Walking into my two-room triple this term to two barren, stripped beds stunned me. My home was missing my two best friends — there was no one there blasting music; the room wasn’t already a mess. I was forced to get ready to conquer my sophomore winter solo. I now have the most luxurious and spacious single on campus, but trying to fill up all the space by myself is going to be, well, a little lonely. The people whose clothes I would borrow, who hated waking up to my obnoxious sonic boom alarm and who enjoyed late night EBAs with me have left Hanover for Barcelona and Paris.

Almost every student will face this pang of loneliness at some point while at Dartmouth. The idiosyncratic D-Plan stretches friendships across the country or even the globe, and it’s even harder to be without those we’re closest to when the Hanover winter makes campus feel especially empty.

Because of the breadth of off-campus and foreign language programs that Dartmouth offers, many students choose to go abroad and explore the world outside of Hanover during the course of their time here. And while the dozens of programs and internship opportunities dazzle on paper, the D-Plan can strain the relationships of even the tightest-knit pairs.
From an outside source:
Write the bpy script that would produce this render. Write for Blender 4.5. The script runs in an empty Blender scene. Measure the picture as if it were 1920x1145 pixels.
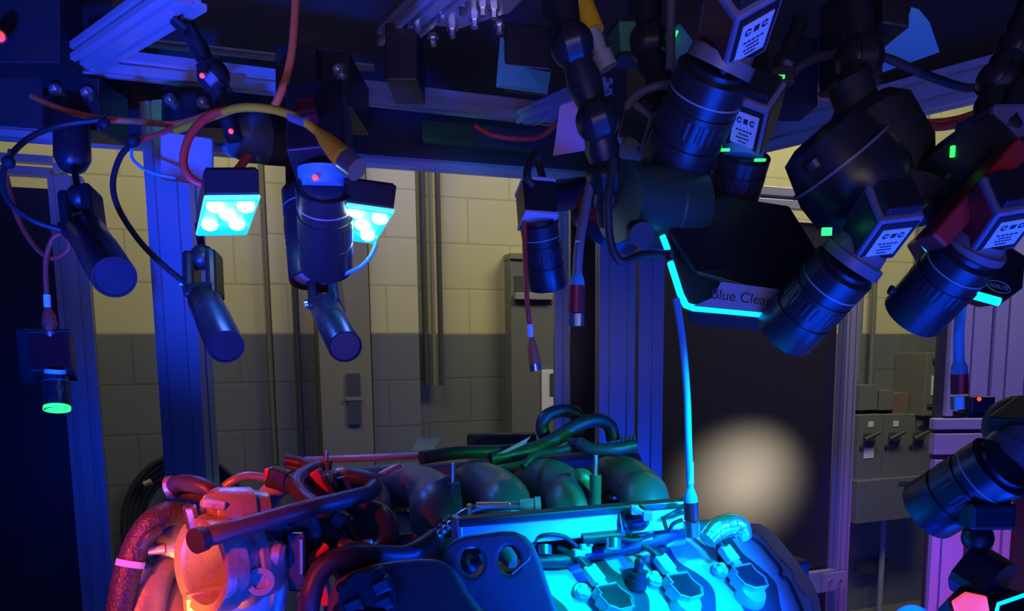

Yet because differing D-Plans tend to affect only the friendships of upperclassmen, freshmen are left relatively unscathed. A member of the Dartmouth Aires, Christopher Gallerani ’15 spent freshman fall wondering about the mystical upperclassman members who were off campus.

“Everyone talks about people who aren’t there in the group as missing them,” Gallerani said. “All the upperclassmen miss them, but I was going through freshman year wondering, ‘Who is this person? What are they like?’”

For most people, including me, the unwanted effects of the College’s academic schedule are first felt during sophomore year. Gallerani and Natalie Shell ’15 are two friends experiencing one of the most extreme examples of the D-Plan’s cruel assault on friendships. After soaking up the sun and spending full days together during sophomore summer, Gallerani and Shell will not see each other for a calendar year due to mismatching plans. At the closing of Camp Dartmouth, Gallerani and Shell looked at each other and wondered with bewilderment what they were going to do during a year of separation.

But fear not, this doesn’t mean friendships are completely dissolved. Emily Brody-Bizar ’15 said that though Dartmouth’s fast-paced quarter system makes finding time to communicate more of a commitment, there are plenty of ways to overcome the distance.

Today’s countless options for staying in touch mean that those who commit to their friendships — be it through Skype or blitz — can conquer the hurdles of the D-Plan. Friends sink into each other’s photo streams, relishing images of the Eiffel Tower or sun-soaked beaches through a Mayfair filter on Instagram.

“If the friendship is important to both of you, then you both will find ways to make it work,” Gallerani said.

Even in this digital era, physically bridging the gap between friends is possible. Many students interning in relatively close cities such as Boston and New York return to the Hanover tundra for Winter Carnival and other big weekends throughout the year. While living abroad, Shell said she was able to do the same, visiting several friends in Edinburgh, Dublin and Glasgow during the course of her foreign study program in London.

In spite of the friends we lose to off terms, the D-Plan may actually have some social benefits. Shell said she made the most of her term without many of her best friends. She remains close with friends she made on campus during sophomore winter, a notorious term for flocking to warmer climates.

Beyond expanding social circles, our alternative schedule forces us to face the ways of the dreaded post-graduation “real world.”

“It gets you prepared or gets you thinking about what it’s like when you leave college,” Gallerani said. “In situations when you switch positions or when you move to a new company, you encounter similar scenarios.”

I’ll leave you with these timeless words of wisdom — stay in touch. Trust me, it will be worth it. It’s hard to get used to two empty beds, but fighting through the hard parts only makes reuniting that much better.